Dietro lo sforzo produttivo di questo appuntamento one-shot ci  saranno gli stessi quesiti della versione televisiva. Come si può conciliare tecnologia e rispetto per il pianeta? Come possiamo ragionare sulla nostra storia evolutiva con uno sguardo più ampio? E cosa possiamo fare per fermare la catastrofe ecologica? «La nostra scelta è stata di affrontare il problema senza pessimismo, o peggio ancora disfattismo. Ci rendiamo conto che verrebbe naturale, di fronte all'evidenza dei fatti. Noi però non smetteremo di immaginare cosa fare, perché il gusto di La fabbrica del mondo è quello di affrontare una sfida. A noi non compete la politica, a noi interessa trovare la canzone partigiana che tiene insieme le persone, che le motiva ad agire, che le fa sentire meno schiacciate dai doveri. Ragionare esclusivamente in termini di bollette, convenienza, ristori, danni produce solitudine, e un artista dovrebbe avere il dovere morale di non vendere cinismo o distopie».

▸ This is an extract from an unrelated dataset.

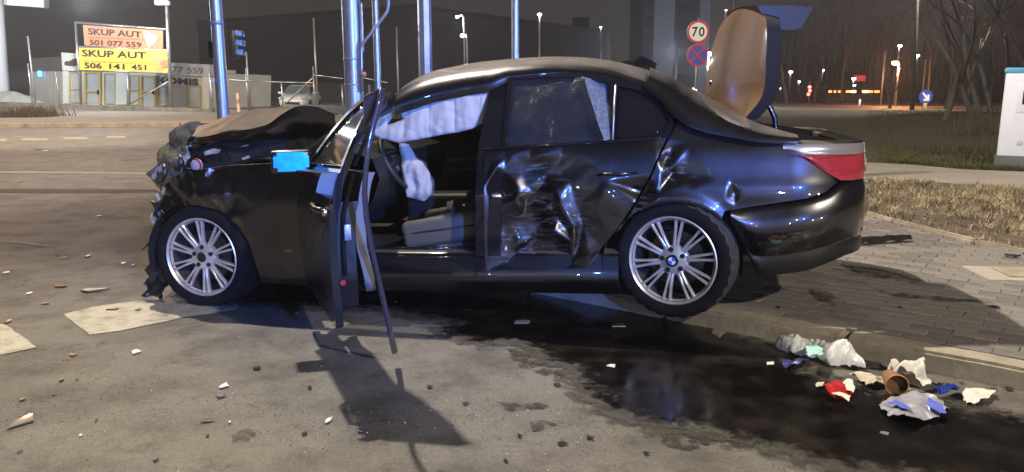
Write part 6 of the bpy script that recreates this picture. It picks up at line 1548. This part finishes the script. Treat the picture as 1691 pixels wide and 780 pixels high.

La riflessione di Paolini e Pievani sull'evoluzione umana insegna una grande lezione: che le migrazioni sono sempre esistite e che se oggi siamo ciò che siamo è perché all'epoca nessuno ha provato a fermarle. «Nell'ultimo secolo e mezzo si è radicata la cultura che è il privato ad avere valore, mentre il pubblico non ha alcun appeal. Quindi se la migrazione attraversando la mia terra lede i miei interessi privati, ecco che subito la sento pericolosa, nemica. Rispetto a una volta, oggi le persone si trovano su terreni più fragili, si sentono sole e accerchiate, mentre gli spazi più sensibili della nostra società vengono gestiti in maniera muscolare, senza una mediazione continua che tenga dentro il cittadino. Lo Stato dovrebbe insegnare a tutti che doveri e diritti hanno la stessa dignità, e che negare gli uni significa far perdere valore agli altri. Non sono per inclusioni senza regole e sono a favore delle norme di convivenza sociale, ma non puoi chiederle agli altri se tu sei il primo a non rispettarle».

Il mondo pensato, narrato, sognato da Paolini è un mondo diverso, in cui è impossibile farsi una ragione del nichilismo che avvolge la politica. E nel dibattito armato tra destra e sinistra, lui si interessa a chi non ha votato. «Sono gli astenuti alle urne a preoccuparmi, gente che rinuncia a uno strumento perché pensa che non conti più. Sono convinto invece che non esista democrazia senza politica. Per le elezioni americane di midterm leggevo gli appelli di Biden e Obama da una parte e di Trump dall'altra, tutti a rilanciare sul fatto che questa è l'ultima chiamata per salvare la democrazia. Se davvero fosse così saremmo fitti. Capisco gli appelli agli elettori, ma raccontare le democrazie in maniera così debole va a beneficio di quei Paesi che la democrazia non ce l'hanno. E come regalare a russi e cinesi un vantaggio strategico sul campo che francamente non meritano».